I can't begin to tell you how fucked up I was because of it, because I don't know the extent of the damage.  I have no idea how far those lies actually spread.  But lord did it make me angry.  A sort of wrath overcame me, a debilitating rage that I couldn't control.  I know when it comes on too, but it's like a drug.  I always felt better after I roared at someone.  More than once I've alienated and freaked people out by screaming at them like this.  People who care about me and like me.

I TOTALLY DO THIS!

But who really does like and care about you?  That's the takeaway I got from those five years.  It's all ephemeral, these feelings and warm-hearted grins people give you.  It can go away in an instant, because if you're not careful you'll let yourself get caught in a trap of trust and vulnerability built on lies and social niceties.  Betrayal is around every corner, a wraith ready to prey upon all the good feelings you desperately want to hold onto.

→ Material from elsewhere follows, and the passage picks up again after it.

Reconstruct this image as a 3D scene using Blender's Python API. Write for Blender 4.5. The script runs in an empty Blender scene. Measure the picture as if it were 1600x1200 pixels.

Of course, that's all of my vengeful bitterness talking.  None of that is a healthy way to live.  But the kind of clarity I have about the issue now only happened when that best friend came back into my life.   And told me that all of the lies revealed to me, all of the exposed deceit, all of the torturous arguments that turned me into a blithering lunatic, were fake.  That it was all done to let go of me, because this best friend didn't see any other way to cut off the unhealthy relationship.  DRAMA.

Beware crossroads demons...they like to kiss.

When something this jarring happens, you can go one of two ways.  Either you believe the person, thereby changing everything you've ingrained in yourself for years, or you can disbelieve a person and restart the same arguments you thought you had put to rest years ago when you refused to speak with the person ever again.  Believe, and change yourself, or disbelieve and get wrapped up in all that shit all over again.

I did neither.  I chose not to care.  I chose to accept the notion that I may never know the truth about that part of my life, and just be okay with it.  There's a point where you just get exhausted by hate.  And it's at that point, when there's nowhere left to go, that you just build your own damn street to drive on.  It's that kind of lucidity I want to bring to Briok and his relationships.  Ultimately, Briok's tale is a bildungsroman - a coming of age tale.  But a lot of syfy coming of age tales involve blatantly supernatural confrontations with evil.  It's really cool to read, and I'm guilty of lapping them up just as much as the next person.  But they aren't real, or relatable.  They're just cool.

This pedo clown monster came from Stephen King's mind.  Ya.  Swallow THAT.

What if there was a sci-fi/fantasy hero who dealt with evil not just on a supernatural scale, but on a very personal one too?  What if the true villains of this character's story weren't the evil aliens who want to kill him, but the untrustworthy friends who push him further and further towards bitterness and cynicism.  You and I, we aren't defined by our confrontations with Gollum, or the Dark Lord, or the happy-go-lucky best pals we can sometimes cross paths with.  We're defined by how we deal with bad things happening to us, and whether or not we came out of those situations whole.  No matter the genre, our shitty relationships with people (and yes, our great ones too) should be reflected in literature.  And not in the creepy, pseudo-pedophile way Stephen King does it.  Here's the weekly excerpt:
            “What are you talking about?”
            “What do you mean what am I talking about?  It’s a great idea!”
            Briok sat in his seat, gawking at Proteus.  For his part, Proteus had a crooked grin plastered to his face in an attempt to convince Briok.  “Water?  I’ve been playing football and violin all my life.  What makes you think I’m going to suddenly change everything and do Water?”
            “You’re not going to be changing everything.  You’ve got the body for it!  Besides, what else are you going to do with your free time?  Young prince lessons?”  Proteus turned to Carma, who was busy flirting with Evron Tennyson from afar.
            Proteus rolled his eyes in disgust, “Will you stop eye-raping him and help me out here.”
            She turned around scowling, “What?  He doesn’t want to play, leave him alone.  Besides, I don’t see why he shouldn’t keep doing violin.  You’re really good at it Briok.”